The Path of Cinnabar by Julius Evola

I have read The Path of Cinnabar by Julius Evola, which is his autobiography. In the book, he discusses some of his ideas and the events surrounding the publications of his books. He lived during tumultuous times, to say the least, and even if the book does not contain overly many personal stories, it is still interesting from that perspective. Most of the thoughts presented in the book will be familiar to those who have read his other works. I have discussed these books and thoughts in other reviews – which can be found here: Book Reviews.

Evola’s Background

Evola shares precious few notes regarding his personal life; the book follows his intellectual and spiritual journey and the corresponding works.
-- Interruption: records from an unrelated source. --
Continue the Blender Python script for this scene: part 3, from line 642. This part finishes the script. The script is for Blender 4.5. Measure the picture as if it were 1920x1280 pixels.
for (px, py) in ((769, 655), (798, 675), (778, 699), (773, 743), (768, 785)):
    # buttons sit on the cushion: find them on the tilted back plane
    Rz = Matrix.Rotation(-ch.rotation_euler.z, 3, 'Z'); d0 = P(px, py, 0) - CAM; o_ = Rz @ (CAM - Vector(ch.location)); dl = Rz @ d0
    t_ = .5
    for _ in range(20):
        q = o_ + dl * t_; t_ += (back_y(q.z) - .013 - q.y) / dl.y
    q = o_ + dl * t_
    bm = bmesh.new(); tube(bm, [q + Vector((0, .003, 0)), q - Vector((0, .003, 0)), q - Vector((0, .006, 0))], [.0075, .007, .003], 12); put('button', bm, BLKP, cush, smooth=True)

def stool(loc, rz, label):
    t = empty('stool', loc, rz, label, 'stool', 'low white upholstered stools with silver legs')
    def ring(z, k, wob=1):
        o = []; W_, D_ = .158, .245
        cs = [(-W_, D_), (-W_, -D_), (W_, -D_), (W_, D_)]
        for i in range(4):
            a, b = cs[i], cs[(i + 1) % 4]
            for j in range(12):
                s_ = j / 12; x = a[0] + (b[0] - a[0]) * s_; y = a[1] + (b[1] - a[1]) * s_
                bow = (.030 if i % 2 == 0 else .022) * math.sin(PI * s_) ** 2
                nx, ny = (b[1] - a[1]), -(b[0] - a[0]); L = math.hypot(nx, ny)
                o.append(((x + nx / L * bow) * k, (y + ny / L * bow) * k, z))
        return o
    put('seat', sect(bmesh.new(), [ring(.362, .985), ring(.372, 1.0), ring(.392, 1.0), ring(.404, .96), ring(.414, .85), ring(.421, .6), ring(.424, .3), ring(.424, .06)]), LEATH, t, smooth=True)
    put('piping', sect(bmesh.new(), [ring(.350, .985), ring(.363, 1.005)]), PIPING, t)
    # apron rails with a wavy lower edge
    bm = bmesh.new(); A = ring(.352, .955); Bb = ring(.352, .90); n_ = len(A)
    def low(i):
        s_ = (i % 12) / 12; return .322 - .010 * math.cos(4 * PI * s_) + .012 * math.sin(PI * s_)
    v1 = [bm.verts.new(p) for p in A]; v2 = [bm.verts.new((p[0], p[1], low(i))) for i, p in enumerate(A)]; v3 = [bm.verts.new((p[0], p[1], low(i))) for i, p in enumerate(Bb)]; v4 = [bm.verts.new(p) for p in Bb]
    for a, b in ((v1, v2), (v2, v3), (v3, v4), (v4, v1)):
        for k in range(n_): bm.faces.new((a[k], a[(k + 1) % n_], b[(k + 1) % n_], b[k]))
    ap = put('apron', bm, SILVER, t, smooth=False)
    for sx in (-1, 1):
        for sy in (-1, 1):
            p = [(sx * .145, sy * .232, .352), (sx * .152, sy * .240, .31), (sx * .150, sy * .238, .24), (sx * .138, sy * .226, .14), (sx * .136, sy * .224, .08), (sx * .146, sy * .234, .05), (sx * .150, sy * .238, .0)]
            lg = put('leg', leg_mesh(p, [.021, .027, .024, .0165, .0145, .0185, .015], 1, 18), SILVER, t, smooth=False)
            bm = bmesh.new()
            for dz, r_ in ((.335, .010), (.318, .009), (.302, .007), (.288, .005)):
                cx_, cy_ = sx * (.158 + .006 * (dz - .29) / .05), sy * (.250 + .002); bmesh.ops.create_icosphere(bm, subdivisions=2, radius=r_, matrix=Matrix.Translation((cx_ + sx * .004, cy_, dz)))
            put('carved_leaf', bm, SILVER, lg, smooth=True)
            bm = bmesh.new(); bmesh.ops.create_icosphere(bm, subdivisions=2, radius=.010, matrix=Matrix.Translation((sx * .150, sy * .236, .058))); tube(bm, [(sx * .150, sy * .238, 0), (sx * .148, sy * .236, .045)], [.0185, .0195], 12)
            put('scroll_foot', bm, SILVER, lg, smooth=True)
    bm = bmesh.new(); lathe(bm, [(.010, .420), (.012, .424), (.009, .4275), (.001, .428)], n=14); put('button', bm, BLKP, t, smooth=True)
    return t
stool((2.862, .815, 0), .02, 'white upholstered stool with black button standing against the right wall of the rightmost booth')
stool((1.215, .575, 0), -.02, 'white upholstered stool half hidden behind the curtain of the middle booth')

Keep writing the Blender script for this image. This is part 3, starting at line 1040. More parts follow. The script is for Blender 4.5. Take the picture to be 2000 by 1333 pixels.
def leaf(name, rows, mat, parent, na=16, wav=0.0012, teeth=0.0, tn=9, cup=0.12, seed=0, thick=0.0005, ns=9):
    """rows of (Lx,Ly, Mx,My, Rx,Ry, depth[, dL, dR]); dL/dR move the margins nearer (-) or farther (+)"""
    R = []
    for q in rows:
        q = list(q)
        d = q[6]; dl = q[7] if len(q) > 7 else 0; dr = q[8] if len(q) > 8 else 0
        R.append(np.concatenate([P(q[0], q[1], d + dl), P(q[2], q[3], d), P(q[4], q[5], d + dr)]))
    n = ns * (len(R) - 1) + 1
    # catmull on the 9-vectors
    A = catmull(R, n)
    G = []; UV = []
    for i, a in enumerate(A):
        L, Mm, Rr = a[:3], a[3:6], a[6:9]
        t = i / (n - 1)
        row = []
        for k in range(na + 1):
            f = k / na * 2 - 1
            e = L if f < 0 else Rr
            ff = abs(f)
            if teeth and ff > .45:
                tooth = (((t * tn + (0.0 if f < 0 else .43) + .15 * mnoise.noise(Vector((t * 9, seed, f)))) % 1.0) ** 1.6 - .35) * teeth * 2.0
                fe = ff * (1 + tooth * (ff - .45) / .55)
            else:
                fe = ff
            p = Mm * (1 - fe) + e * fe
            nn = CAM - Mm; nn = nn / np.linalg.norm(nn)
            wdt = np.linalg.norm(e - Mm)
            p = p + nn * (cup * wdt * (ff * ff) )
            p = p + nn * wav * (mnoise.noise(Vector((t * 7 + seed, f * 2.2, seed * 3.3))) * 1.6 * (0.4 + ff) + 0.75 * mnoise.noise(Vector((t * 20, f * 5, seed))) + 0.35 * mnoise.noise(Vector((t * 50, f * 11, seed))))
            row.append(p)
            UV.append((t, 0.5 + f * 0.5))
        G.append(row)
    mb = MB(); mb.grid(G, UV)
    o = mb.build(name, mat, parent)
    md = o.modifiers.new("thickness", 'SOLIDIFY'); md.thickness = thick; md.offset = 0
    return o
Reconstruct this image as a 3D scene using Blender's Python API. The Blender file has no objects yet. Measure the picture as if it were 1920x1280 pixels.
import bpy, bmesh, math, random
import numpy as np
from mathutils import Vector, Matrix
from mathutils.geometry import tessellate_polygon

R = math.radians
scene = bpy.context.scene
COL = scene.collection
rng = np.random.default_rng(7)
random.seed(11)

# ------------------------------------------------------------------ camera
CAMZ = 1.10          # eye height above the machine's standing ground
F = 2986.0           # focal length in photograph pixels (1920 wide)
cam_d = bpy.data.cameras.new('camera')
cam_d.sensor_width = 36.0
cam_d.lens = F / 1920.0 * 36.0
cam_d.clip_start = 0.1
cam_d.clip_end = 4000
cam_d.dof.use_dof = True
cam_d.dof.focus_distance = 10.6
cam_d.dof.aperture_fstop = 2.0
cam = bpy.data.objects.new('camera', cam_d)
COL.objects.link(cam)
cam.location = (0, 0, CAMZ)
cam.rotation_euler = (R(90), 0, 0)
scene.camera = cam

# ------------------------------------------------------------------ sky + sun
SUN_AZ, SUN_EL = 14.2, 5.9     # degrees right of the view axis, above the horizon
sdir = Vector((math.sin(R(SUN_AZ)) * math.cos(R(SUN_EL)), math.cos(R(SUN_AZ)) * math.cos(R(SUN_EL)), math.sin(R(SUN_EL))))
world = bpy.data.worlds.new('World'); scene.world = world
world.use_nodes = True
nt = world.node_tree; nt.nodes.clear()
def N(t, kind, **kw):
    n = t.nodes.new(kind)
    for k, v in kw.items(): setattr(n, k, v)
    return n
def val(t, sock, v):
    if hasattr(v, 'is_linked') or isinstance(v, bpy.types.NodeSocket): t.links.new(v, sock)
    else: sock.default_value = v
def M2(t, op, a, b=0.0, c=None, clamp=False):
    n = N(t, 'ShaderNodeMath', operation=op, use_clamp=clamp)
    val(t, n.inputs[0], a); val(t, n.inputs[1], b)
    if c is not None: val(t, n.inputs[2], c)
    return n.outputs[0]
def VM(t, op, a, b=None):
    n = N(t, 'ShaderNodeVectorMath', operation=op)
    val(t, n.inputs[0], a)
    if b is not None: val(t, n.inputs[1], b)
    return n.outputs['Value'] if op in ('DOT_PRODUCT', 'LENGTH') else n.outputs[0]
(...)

However, he shares the following interesting insight:

‘As for my character, it is chiefly defined by two dispositions. The first is an impulse towards transcendence, which manifested itself from my early youth./…/ A spontaneous detachment from what is merely human, from what is generally regarded as normal.’

Julius Evola – The Path of Cinnabar. Page 6.

‘The second significant trait of my character might be described, in Hindu terms, as my kshatriya bent. In India, the word kshatriya was used to describe the human type inclined to action and performance: the ‘warrior’ type, as opposed to the religious, priestly and contemplative type of the brahma.’

Julius Evola – The Path of Cinnabar. Page 7.

As I noted in my review of Men Among the Ruins, Evola served as an artillery officer during World War 1, and applied to join the war effort on the Eastern Front during World War 2, but since he was not a member of the Fascist Party those wishes did not come to pass. As we have noted in several of the previous reviews, a reoccurring point in Evola’s thought is the distinction between the kshatriya and the brahman.

In the introduction, Evola also mentions that Nietzsche served as an inspiration with regard to his anti-Christian sentiments. He also notes that he grew up Catholic but always felt an ‘utter indifference’ for Christianity.

Another thing to note about Evola’s personality is that he ‘made a point of not receiving any degrees’ since he could not stand to be called Doctor or Professor (he would still be called thus later on though). This was due to his anti-bourgeois sentiments.

Evola’s Dadaist Phase

Evola had, and this may be surprising to some, a Dadaist phase. Dadaist ‘art’ is anything but beautiful and should, in my view, not be called art. I asked my friend Tom (Survive the Jive) how it was that Evola, at any stage of his life, would find an appreciation of degenerate art. Tom answered me thus: ‘Because he hated bourgeois sensibilities and Dada was a deliberate affront to them.’ This makes perfect sense when taking his world view into account.

‘What attracted me to Dadaism was its radicalism: Dadaism was not merely conceived as a new avant-garde artistic tendency; rather, it stood for an outlook on life which expressed a tendency towards total liberation, conjoined with the upsetting of all logic, ethic and aesthetic categories, in the most paradoxical and baffling ways.’

Julius Evola – The Path of Cinnabar. Page 19.

Evola would eventually move past this state, however:

‘The movement I had joined out of my high esteem for Tristan Tzara was destined to accomplish few of the things I had sought to find within it. While Dadaism certainly embodied the extreme, unsurpassed limit of all avant-garde artistic currents, it never consumed itself in the fire of a ‘leap of boundaries’ beyond all art forms and similar forms of expression. Dadaism was soon followed by Surrealism, which, in my opinion, gave proof of its regressive character.’

Julius Evola – The Path of Cinnabar. Page 22.

Evola’s Book Recommendations

The book contains an appendix in which a few interviews are included. In a question regarding his books, Evola responds with the following:

‘Young people chiefly interested in my work for political reasons should stick to Revolt Against the Modern World, as it provides both a general overview of the world of Tradition and the modern world, and gives the reader an idea of a ‘metaphysics of history’ in contrast to mainstream historiography. One might also turn to The Mystery of the Grail and Men Among the Ruins.’

Julius Evola – The Path of Cinnabar. Page 257.

This was quite interesting to note since I gave the same top three recommendations in my review of Revolt Against the Modern World. I talk more about where to start with Evola in the following video: Starting With Julius Evola.


I would recommend The Path of Cinnabar to those who have read a good number of Evola books. I found it interesting to get to know more about the context in which the books were written. However, may the spirit of Evola forgive me for saying so, the chapter titled The Speculative Period of Magical Idealism is quite uninteresting in my humble opinion – the subsequent chapters are much more interesting, so if you decide to read it, do not be disheartened by that chapter. Evola’s philosophical writings are not nearly as interesting as his other writings (esoteric, historical, societal etc.).

Thank you for reading this book review; it will actually be the last one for a while. I will now focus all of my writing on my upcoming book – which will be out sometime next year. Onwards and upwards!